On one side is Sarah Palin writing on her Facebook page and Sen. Chuck Grassley, both using misrepresentation and FUD instead of discussing solutions to the real problems that exist in the current system.
Sen. Chuck Grassley (R-Iowa) is warning that Americans should be worried about an “end of life” provision in the House health care bill.
“In the House bill, there is counseling for end of life,” Grassley said Wednesday during a town hall in Winterset, Iowa. “You have every right to fear. You shouldn’t have counseling at the end of life, you should have done that 20 years before. Should not have a government run plan to decide when to pull the plug on grandma.”
On the other is Howard Dean who wants retribution against Democrats who question the President’s idiotic mess of a health plan and don’t vote for it.
Former Democratic National Committee chair Howard Dean fired one of the clearest warning shots at hesitant Democratic lawmakers on Thursday, insisting that if the party was unable to produce a health care bill with a public plan, there would be electoral consequences.

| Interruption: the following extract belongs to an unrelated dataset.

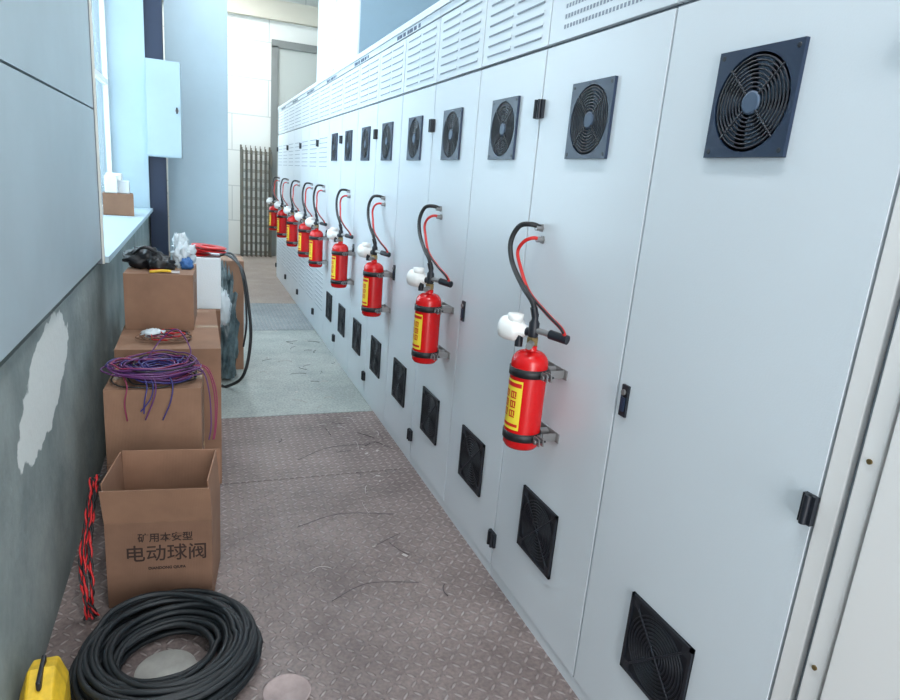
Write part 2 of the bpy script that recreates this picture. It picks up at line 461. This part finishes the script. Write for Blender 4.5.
b=MB()
b.box((P+0.03,5.05,HT+0.013),(P+0.75,5.98,4.35),CAB); b.box((P+0.03,5.99,HT+0.013),(P+0.75,6.85,4.35),CAB)
b.box((P+0.035,5.043,HT+0.03),(P+0.745,5.049,4.34),DUCTSHADE)  # overlay sheet carrying the painted end-face shade
b.box((P+0.02,5.05,HT+0.05),(P+0.03,5.09,4.3),CAB2); b.box((P+0.02,5.94,HT+0.05),(P+0.03,6.03,4.3),CAB2)
b.build('busbar_duct',origin='base',bevel=0.004)

# ---------------- fire extinguishers ----------------
def make_ext():
    b=MB(); r=0.060
    prof=[(0.0,0.004),(0.03,0.0),(0.052,0.002),(r,0.014)]+[(r,0.05*k+0.014) for k in range(1,6)]
    for k in range(8):
        a=math.pi/2*k/7; prof.append((0.018+(r-0.018)*math.cos(a),0.288+0.042*math.sin(a)))
    b.lathe(prof,RED,n=40)
    b.lathe([(0.018,0.328),(0.018,0.345),(0.015,0.347)],RED,n=20)
    b.lathe([(0.016,0.345),(0.02,0.35),(0.02,0.372),(0.014,0.376)],BRASS,n=6,smooth=False)
    b.lathe([(0.015,0.374),(0.017,0.38),(0.017,0.42),(0.011,0.43),(0.011,0.45)],BLACK,n=18)
    b.cyl((0,0,0.398),(0.055,-0.095,0.392),0.010,STEEL,n=14)
    b.cyl((0.030,-0.052,0.395),(0.061,-0.108,0.390),0.015,BLACK,n=16)
    b.cyl((0,0,0.39),(-0.02,0.035,0.385),0.014,BLACK,n=14)
    b.cyl((-0.01,-0.012,0.355),(-0.036,-0.045,0.355),0.011,STEEL,n=16)
    d=Vector((-0.55,0.82,0.02)).normalized(); q=d.to_track_quat('Z','Y').to_matrix().to_4x4()
    b.lathe([(0.012,0),(0.020,0.004),(0.024,0.018),(0.036,0.026),(0.041,0.038),(0.041,0.076),(0.036,0.090),(0.026,0.094),(0.022,0.080),(0.0,0.078)],WHT,Matrix.Translation((-0.012,0.022,0.386))@q,n=28)
    b.lathe([(0.0,0.0),(0.024,0.0),(0.026,0.03),(0.0,0.03)],WHT,Matrix.Translation((-0.040,0.055,0.408)),n=20)
    b.cyl((-0.03,0.035,0.335),(-0.03,0.035,0.375),0.013,BLACK,n=14)
    for z in (0.045,0.262):
        b.lathe([(r+0.0005,z-0.014),(r+0.004,z-0.013),(r+0.004,z+0.013),(r+0.0005,z+0.014)],RUB,n=40,caps=False)
        b.box((0.048,-0.058,z-0.013),(0.098,-0.054,z+0.013),STEEL); b.box((0.048,0.054,z-0.013),(0.098,0.058,z+0.013),STEEL)
        b.box((0.096,-0.075,z-0.016),(0.0995,0.075,z+0.016),STEEL)
        b.cyl((0.0,-0.0,z),(0.098,0,z),0.012,STEEL,n=10)
        n=10;V=[];F=[]
        for k in range(n+1):
            a=-1.45+2.9*k/n
            for zz in (z-0.010,z+0.010): V.append(((r+0.0055)*math.cos(a),(r+0.0055)*math.sin(a),zz))
        for k in range(n): F.append((2*k,2*k+2,2*k+3,2*k+1))
        b.add(V,F,STEEL,True)
        b.box((0.012,-0.098,z-0.012),(0.016,-0.058,z+0.012),STEEL); b.box((0.026,-0.098,z-0.012),(0.030,-0.054,z+0.012),STEEL)
        b.cyl((0.002,-0.086,z),(0.042,-0.086,z),0.004,BLACK,n=8); b.cyl((0.0,-0.086,z),(0.005,-0.086,z),0.008,STEEL,n=6)
    def patch(a0,a1,z0,z1,m,rr):
        n=14;V=[];F=[]
        for k in range(n+1):
            a=a0+(a1-a0)*k/n; V+=[(rr*math.cos(a),rr*math.sin(a),z0),(rr*math.cos(a),rr*math.sin(a),z1)]
        for k in range(n): F.append((2*k,2*k+2,2*k+3,2*k+1))
        b.add(V,F,m,True)
    pi=math.pi
    patch(pi*0.72,pi*1.27,0.070,0.236,YEL,r+0.0008)
    patch(pi*0.74,pi*1.25,0.214,0.228,REDH,r+0.0012)
    for k in range(3):
        for j in range(2):
            a0=0.88+0.17*j; z1_=0.200-k*0.032; z0_=z1_-0.024
            patch(pi*a0,pi*(a0+0.12),z1_-0.004,z1_,REDH,r+0.0014); patch(pi*a0,pi*(a0+0.12),z0_,z0_+0.004,REDH,r+0.0014)
            patch(pi*a0,pi*(a0+0.025),z0_,z1_,REDH,r+0.0014); patch(pi*(a0+0.05),pi*(a0+0.07),z0_,z1_,REDH,r+0.0014); patch(pi*(a0+0.095),pi*(a0+0.12),z0_+0.006,z1_,REDH,r+0.0014)
    patch(pi*0.76,pi*1.24,0.080,0.090,REDH,r+0.0014)
    blk=spline([(0.1,0.20,0.706),(0.06,0.205,0.716),(0.03,0.235,0.705),(0.012,0.25,0.65),(0.0,0.20,0.586),(-0.01,0.093,0.526),(-0.01,0.01,0.485),(0,0,0.44)],10)
    b.tube(blk,0.0088,RUB,n=10)
    red=spline([(0.1,0.185,0.668),(0.06,0.185,0.672),(0.04,0.21,0.655),(0.035,0.235,0.62),(0.03,0.20,0.578),(0.012,0.085,0.508),(0.018,-0.03,0.461),(0.04,-0.095,0.425),(0.058,-0.10,0.395)],12)
    b.tube(red,0.0062,REDH,n=8)
    b.tube([p+Vector((-0.007,-0.006,0.004)) for p in red[58:-6]],0.004,RUB,n=8)
    for (y,z) in ((0.20,0.706),(0.185,0.668)):
        b.cyl((0.0995,y,z),(0.075,y,z),0.010,STEEL,n=14); b.cyl((0.0995,y,z),(0.095,y,z),0.015,STEEL,n=6)
    b.cyl((-0.008,0.002,0.47),(0,0,0.44),0.012,BLACK,n=12)
    return b
e0=make_ext().build('fire_extinguisher',origin=(0,0,0))
ys=[1.757,2.76,3.78,4.78,5.83,6.5,7.4,8.35,9.3]
e0.location=(1.0,ys[0],0.714)
for k,y in enumerate(ys[1:]):
    o=bpy.data.objects.new('fire_extinguisher.%03d'%(k+1),e0.data); o.location=(1.0,y,0.714); scene.collection.objects.link(o)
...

“I do think there will be primaries as the result of all this, if the bill doesn’t pass with a public option,” Dean said, in a phone interview with the Huffington Post.
The former Vermont governor added the caveat that he thought “cooler heads” would ultimately prevail and that a government run option for insurance coverage would be passed. But his remarks are some of the most threatening yet to be directed at Democrats from within the party.












Btw, there is a telling statement in this report:
http://gao.gov/new.items/d09937sp.pdf
” USPS has not been able to cut costs fast enough to offset the
accelerated decline in mail volume and revenue—particularly costs related to its
workforce, retail and processing networks, and delivery services”
This is classic evidence of government inefficiency. A government system cannot react to changing market conditions nearly as quickly as private enterprise. Thus, they languish for years in losses until something is done eventually. There could not be a better example of why centrally managed systems are more inefficient than market systems.